Parking Bay Wars, Nightly Noises, and Other Common Disputes

Posted: December 1, 2023

Parking Bay Wars, Nightly Noises, and Other Common Disputes You Can Prevent this Festive Season

Christmas is coming! For many, December is an opportunity to reunite with family, see old friends, and exchange gifts.

For others, it is a high-pressure time, where everything must be perfect, and the leadup to even a single day in the month can put a person on edge for the rest of it.

For others still, December is a time to get away and see new places. And of course, for some, there’s very little that’s special about December at all, whether by choice or by the result of one’s working hours.

These are all perspectives that need to be considered when deciding how best to smooth over potential differences and keep the peace during one of the most emotionally charged months of the year. For Trustees and less formal community leaders alike, the idea can seem daunting, but it does not have to be.

By anticipating potential issues and addressing them with grace, many conflicts can be resolved before they even begin. If you would like to know more about keeping disputes civil once they arise, please check out our owner-oriented article on the topic!

Now, when it comes to problem anticipation, there are several key areas to focus on:

  • Noise problems
  • Parking problems
  • Lights
  • Renting to visitors

In all cases, you will need to follow proper procedure if you intend to use fines as an enforcement tool. For everyone’s sake, it’s best to see what we can do before fines become necessary.

With that in mind, let’s dive in!


If you don’t handle this one ahead of time, you may be reminded the hard way that noise disputes are among the most common in South Africa. Be sure to check out Section 13 of the Sectional Title Schemes Management Act for a refresher on the general duties of Scheme Owners.

Section 13 (e) in particular states that an owner must “not use his or her section or exclusive use area, or permit it to be used, in a manner or for a purpose which may cause a nuisance to any occupier of a section”.

Knowing how loud December braais can get, does this mean they should be shut down completely, just to be safe? How about late-night carol singing? If you are unprepared when disputes first arise, such a blanket ban may be tempting. However, with a little prior expectation management, it is possible to avoid being a party pooper.

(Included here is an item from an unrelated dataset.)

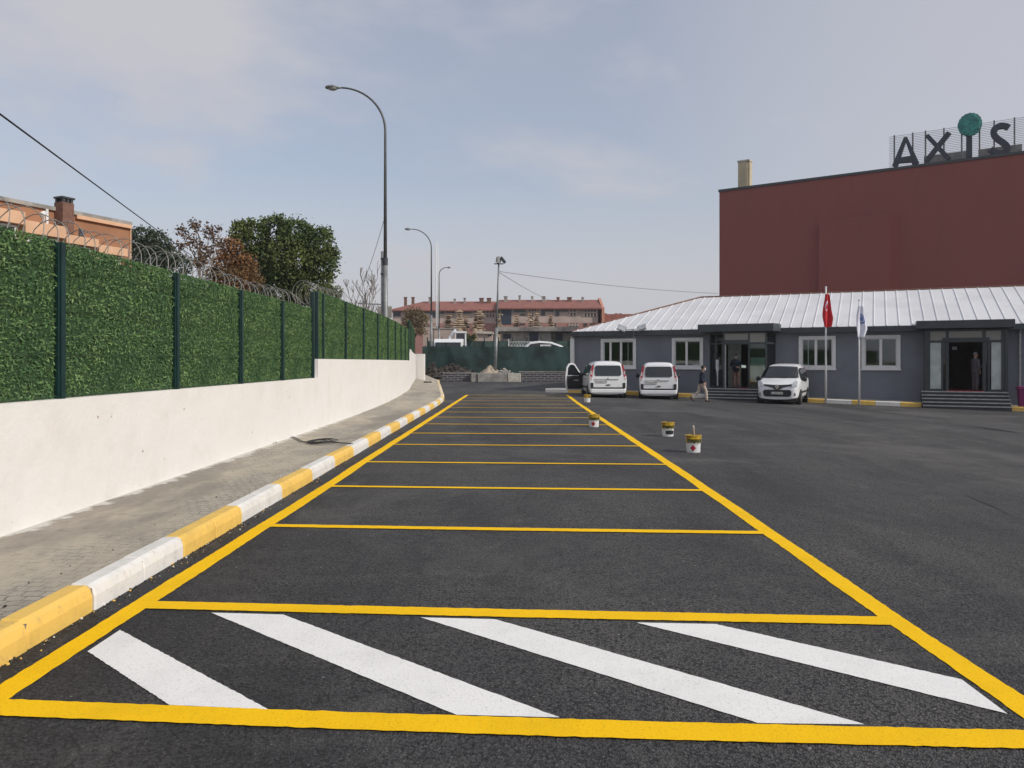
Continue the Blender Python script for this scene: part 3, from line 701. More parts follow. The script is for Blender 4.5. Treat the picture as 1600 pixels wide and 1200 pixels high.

It is important to lay down firm, clear expectations on what noise levels are acceptable over Christmas. This includes:

  • What times certain noise levels are permitted
  • The decibel ranges of those noise levels
  • The date from which noise rules default to normal, if your Scheme’s Code of Conduct is normally much stricter around noise during the rest of the year

Note that it’s best to examine local bylaws before deciding on the above, and to remember that any noise seven decibels higher than the ambience is legally a disturbance.

From there, remember that it is crucial to get the Body Corporate involved before finalizing conduct on the above, since its input will give insight into what people are willing to put up with, and that’s really the key to preventing disputes in this area.

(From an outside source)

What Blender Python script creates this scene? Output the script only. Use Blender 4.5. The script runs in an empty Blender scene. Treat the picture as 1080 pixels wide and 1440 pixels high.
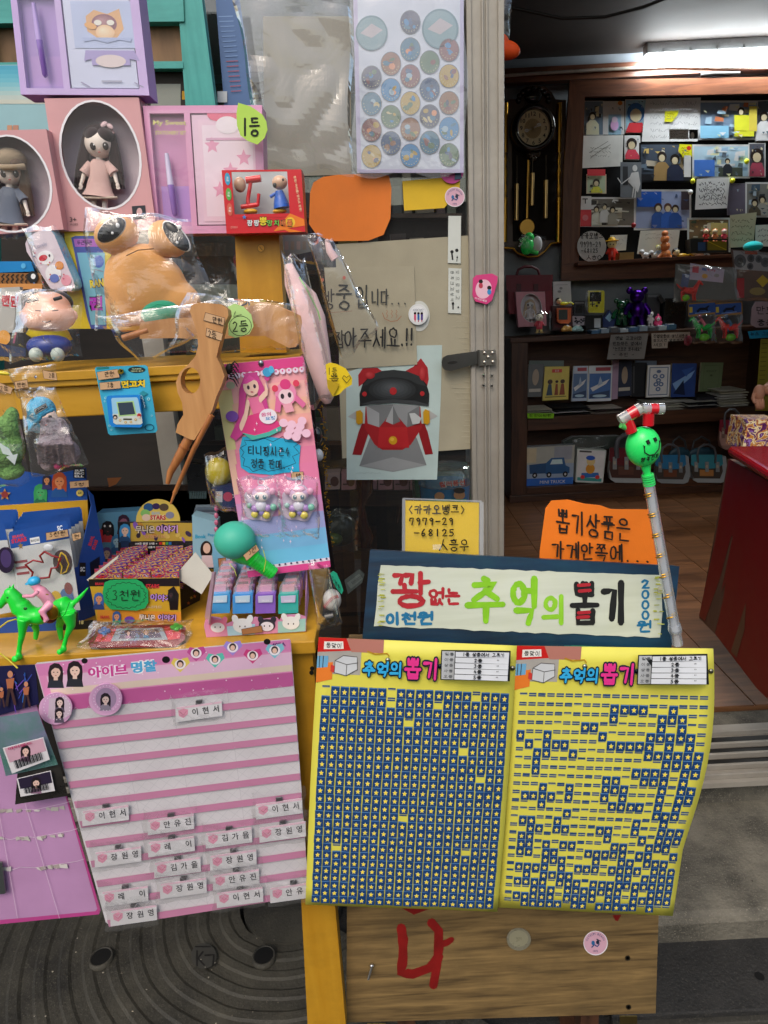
import bpy,math,random
from mathutils import Vector,Matrix,noise
R=math.radians
rnd=random.Random(7)
SC=bpy.context.scene
COL=SC.collection
F=960.0
CAM=Vector((0,0,1.6))
PITCH,ROLL=R(16.7),R(-3.0)
_r0=Vector((1,0,0));_f=Vector((0,math.cos(PITCH),-math.sin(PITCH)));_u0=Vector((0,math.sin(PITCH),math.cos(PITCH)))
_r=_r0*math.cos(ROLL)+_u0*math.sin(ROLL)
_u=_u0*math.cos(ROLL)-_r0*math.sin(ROLL)
cd=bpy.data.cameras.new('camera');cam=bpy.data.objects.new('camera',cd);COL.objects.link(cam)
cd.sensor_fit='VERTICAL';cd.sensor_height=36;cd.sensor_width=27;cd.lens=24
cd.clip_start=0.05;cd.clip_end=500
cam.matrix_world=Matrix(((_r.x,_u.x,-_f.x,CAM.x),(_r.y,_u.y,-_f.y,CAM.y),(_r.z,_u.z,-_f.z,CAM.z),(0,0,0,1)))
SC.camera=cam
W=bpy.data.worlds.new('World');SC.world=W;W.use_nodes=True
sky=W.node_tree.nodes.new('ShaderNodeTexSky');sky.sky_type='NISHITA';sky.sun_disc=False
SUN_EL,SUN_AZ=R(52),R(200)
sky.sun_elevation=SUN_EL;sky.sun_rotation=SUN_AZ;sky.air_density=1.5;sky.dust_density=4.0;sky.ozone_density=1.0
bg=W.node_tree.nodes['Background'];bg.inputs[1].default_value=0.13
W.node_tree.links.new(sky.outputs[0],bg.inputs[0])
sl=bpy.data.lights.new('sun','SUN');sl.energy=0.5;sl.angle=R(25);sl.color=(1,.96,.9)
so=bpy.data.objects.new('sun',sl);COL.objects.link(so)
_sd=Vector((math.sin(SUN_AZ)*math.cos(SUN_EL),math.cos(SUN_AZ)*math.cos(SUN_EL),math.sin(SUN_EL)))
so.rotation_euler=_sd.to_track_quat('Z','Y').to_euler();so.location=(-1,-3,6)
SC.view_settings.view_transform='Standard';SC.view_settings.look='None'
SC.view_settings.exposure=0.68;SC.view_settings.gamma=1
SC.render.engine='CYCLES'
SC.cycles.max_bounces=10;SC.cycles.transparent_max_bounces=24;SC.cycles.caustics_reflective=False;SC.cycles.caustics_refractive=False
def ray(px,py):return _f+_r*((px-540)/F)-_u*((py-720)/F)
def P(px,py,Y):
 d=ray(px,py);return CAM+d*(Y/d.y)
def G(px,py,z):
 d=ray(px,py);return CAM+d*((z-CAM.z)/d.z)
def pxsize(pt):return(pt-CAM).dot(_f)/F
class Pl:
 def __init__(s,a,n):
  s.a=Vector(a);s.n=Vector(n).normalized()
  if s.n.dot(CAM-s.a)<0:s.n=-s.n
 def hit(s,px,py,off=0):
  d=ray(px,py);a=s.a+s.n*off
  return CAM+d*((a-CAM).dot(s.n)/d.dot(s.n))
def VY(Y,yaw=0,lean=0,at=(540,720)):
 n=Vector((math.sin(R(yaw)),-math.cos(R(yaw)),0));n=Vector((n.x*math.cos(R(lean)),n.y*math.cos(R(lean)),math.sin(R(lean))))
 return Pl(P(at[0],at[1],Y),n)
def PL3(a,b,c):
 A,B_,C_=P(*a),P(*b),P(*c);return Pl(A,(B_-A).cross(C_-A))
def HZ(z):return Pl((0,1,z),(0,0,1))
def crop(ox,oy,s):return(ox,oy,s)
R1=(0,0,3.0);R2=(300,0,2.571);R3=(700,0,2.842);R4=(0,290,3.6);R5=(220,320,3.6);R6=(400,320,3.375);R7=(700,340,2.842)
S1=(0,500,4.5);S2=(0,680,3.6);S3=(270,480,3.272);S4=(500,560,1.862);S5=(0,900,2.4545);S6=(420,890,3.375);S7=(700,900,2.842)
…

 Here, there is much less room for compromise or negotiation.

Every unit in a car-friendly Sectional Title Scheme is assigned at least one parking slot, most commonly as an exclusive use area. Although this technically makes the parking “common ground”, the owner for its corresponding unit still gets final say on who uses it and who doesn’t.

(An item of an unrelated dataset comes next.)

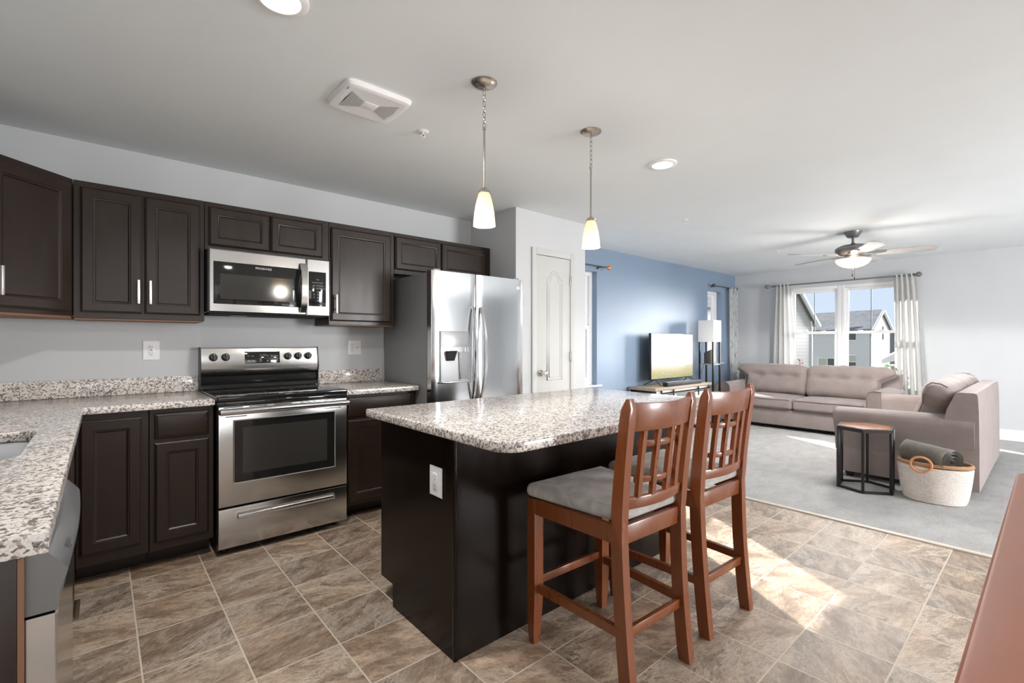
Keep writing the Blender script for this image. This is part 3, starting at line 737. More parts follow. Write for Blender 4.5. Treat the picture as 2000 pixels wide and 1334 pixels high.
# oven door
dr = MB().nested(RW-.006, .583, [(0, -.03), (0, .008), (.004, .014), (.010, .016)], 0, .003, .286).build('oven_door', 'steel', t)
w = MB().nested(.592, .372, [(0, .0), (0, .018), (.003, .0195), (.006, .0165)], 0, .078, .415).build('window_frame', 'steelsm', dr)
MB().nested(.578, .358, [(0, .01), (0, .0172)], 0, .085, .422).build('oven_glass', 'blackglass', dr)
MB().nested(.49, .27, [(0, .01), (0, .0175)], 0, .128, .470).build('inner_window', 'smokeglass', dr)
mb = MB()
for x in (.02, RW-.02): mb.box(x-.014, x+.014, -.05, -.012, .822, .852, .005)
mb.loft([[(x, -.052-.018*cos(a)*1.0, .840+.019*sin(a)) for a in [2*pi*k/14 for k in range(14)]] for x in (.008, .012, RW-.012, RW-.008)])
mb.build('handle', 'steelsm', dr)
mb = MB()
for x in (.03, .16, .30, .45, .58): mb.box(x, x+.10, -.0165, -.010, .858, .863)
for x in (.04, .60): mb.box(x, x+.11, -.0165, -.010, .805, .810)
mb.build('vent_slot', 'blackgap', dr)
# storage drawer with its recessed pull
g = MB()
plate_y = MB()
dw_ = MB().nested(RW-.006, .232, [(0, -.03), (0, .008), (.004, .014), (.010, .016)], 0, .003, .046).build('drawer', 'steel', t)
MB().nested(.575, .046, [(0, .012), (0, .0185), (.003, .0195), (.007, .0195), (.012, .0165)], 0, .092, .205).build('pull_recess', 'steelsm', dw_)
MB().loft([[(x, -.0165-.007*max(0, cos(a)), .218+.014*sin(a)) for a in [-pi/2+pi*k/10 for k in range(11)]] for x in (.105, .655)], closed=False).build('pull', 'steelsm', dw_)
# backguard
bg = thing('backguard', '', '', (0, 0, 0)); del bg['label']; del bg['category']; bg.parent = t
prof = [(.655, .925), (.655, 1.203), (.595, 1.203), (.578, 1.195), (.560, 1.068), (.572, 1.030), (.578, 1.030), (.578, .985), (.590, .945), (.600, .925)]
def slab(pr, x0, x1, name, m, par):
    return MB().prism(pr, x0, x1, 'x').build(name, m, par)
slab([(.655, 1.030), (.655, 1.203), (.600, 1.203), (.584, 1.196), (.562, 1.066), (.574, 1.031)], 0.0, RW, 'control_panel', 'steel', bg)
slab([(.657, .925), (.657, 1.206), (.575, 1.206), (.552, 1.062), (.565, 1.026), (.57, .925)], -.004, .0, 'end_cap', 'blackpl', bg)
slab([(.657, .925), (.657, 1.206), (.575, 1.206), (.552, 1.062), (.565, 1.026), (.57, .925)], RW, RW+.004, 'end_cap', 'blackpl', bg)
slab([(.655, .925), (.655, 1.0295), (.580, 1.0295), (.572, 1.018), (.588, 1.012), (.592, .965), (.578, .950), (.575, .925)], 0.0, RW, 'rear_panel', 'blackglass', bg)
# the panel face leans back; helper frame: local x along, z up the face
pf = Matrix.Translation((0, .562, 1.066)) @ Matrix.Rotation(-atan2(.022, .130), 4, 'X')
def on_face(mb): return mb.xf(pf)
dp = on_face(MB().nested(.228, .083, [(0, -.002), (0, .002), (.002, .003)], 0, .258, .026)).build('display', 'blackglass', bg)
mb = MB()
for (x, z, s) in ((.283, .078, 'Bake'), (.308, .078, 'Broil'), (.285, .046, 'Keep'), (.285, .038, 'Warm'), (.310, .046, 'Slow'), (.310, .038, 'Cook'), (.432, .080, 'Cook'), (.432, .073, 'Time'), (.458, .080, 'Timer'), (.458, .073, 'On-Off'), (.432, .044, 'Start'), (.460, .047, 'Oven'), (.460, .040, 'Light')):
    on_face(lettering(MB(), s, .0085, x, -.0032, z)).build('key_label', 'legend', dp)
for z, s in ((.080, 1), (.042, -1)): on_face(MB().prism([(.398, z-s*.003), (.408, z-s*.003), (.403, z+s*.004)], -.0036, -.003, 'y')).build('arrow_key', 'legend', dp)
for k, s in enumerate(('Bake', 'Broil', 'Preheat')): on_face(lettering(MB(), s, .007, .358, -.0032, .056-.008*k)).build('mode_label', 'legend', dp)
mb = lettering(MB(), '12:08', .020, .372, -.0033, .083); on_face(mb).build('clock_digits', mat('clock_dim', (.09, .09, .085), .4, emit=(.5, .5, .45), estr=.08), dp)
on_face(lettering(MB(), 'FRIGIDAIRE', .0125, .372, -.0006, .014)).build('maker_lettering', 'legenddark', bg)
for i, x in enumerate((.070, .142, .540, .612, .684)):
    k = MB(); k.lathe([(.001, .030), (.019, .030), (.0215, .026), (.0225, .006), (.026, .003), (.026, 0), (.001, 0)], n=28)
    k.box(-.006, .006, -.024, .024, .022, .040, .003)
    k.xf(pf @ Matrix.Translation((x, -.0005, .073 if i > 1 else .072)) @ FRONT)
    kb = k.build('knob', 'blackpl', bg)
    m2 = MB().box(-.0012, .0012, .008, .022, .0395, .0408); m2.xf(pf @ Matrix.Translation((x, -.0005, .073)) @ FRONT); m2.build('knob_mark', 'legend', kb)
    m3 = MB()
    for (a, b, c, d) in ((-.006, .006, -.006, -.0052), (-.006, .006, .0052, .006), (-.006, -.0052, -.006, .006), (.0052, .006, -.006, .006)): m3.box(x+a, x+b, -.0008, -.0003, .030+c, .030+d)
    on_face(m3).build('burner_mark', 'legenddark', bg)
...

It’s important to respect this right, as no one wants to come home only to find that all their parking has been taken by inconsiderate visitors. Even the nicest neighbours will get upset by this.

If any residents are willing to volunteer spare parking space out to visitors, that is great, but no one should be using anyone else’s parking without explicit consent. Although everyone in the Scheme likely already knows this, a firm reminder can prevent many issues before they start.

When extra parking spaces are not available, it’s also good to remind owners to:

  • Encourage carpooling between visitors. If twelve people are coming over to party at one owner’s house, whether they come in three cars or twelve matters. Especially if other owners are doing the same thing.
  • If there are no visitor bays, ask that visitors use on-street parking first. This could be within the Scheme, if space permits, but it’s more likely to be outside instead.
  • Think about other owners. Even if parking bays aren’t formally assigned, make sure that your neighbour’s traditional spot is kept open for them.


When it comes to lights, room for negotiation opens again, and this area can be handled similarly to noise. Just note that it’s important to be sensitive to the demographics in your Scheme.

Our constitution consistently supports freedom of religion. If your Scheme has mixed faiths, anyone insisting on putting up Christmas lights needs to be aware that, if such lights are allowed, then similar lights will also need to be allowed during Diwali or Eid, for example.

With that in mind, follow a process like the one under “Noise”. As the exterior of all units counts as common property, it’s important to consult Section 13 (d) of the STSMA, as well as Rules 4 and 5 of the Prescribed Conduct Rules. Any conduct rules your Scheme might decide on will need to be in line with those stipulations.

To that end, it’s important to consider areas such as:

  • How electricity costs will be divided, if individual meters aren’t installed.
  • The start and end dates for when the lights are acceptable.
  • The amount and type of lights that are acceptable, including visual references.
  • Which third parties are permitted to install the lights, if professional contractors are needed to do so.
  • The times that the lights should be switched off (we recommend that this closely matches with the time that noise levels need to drop).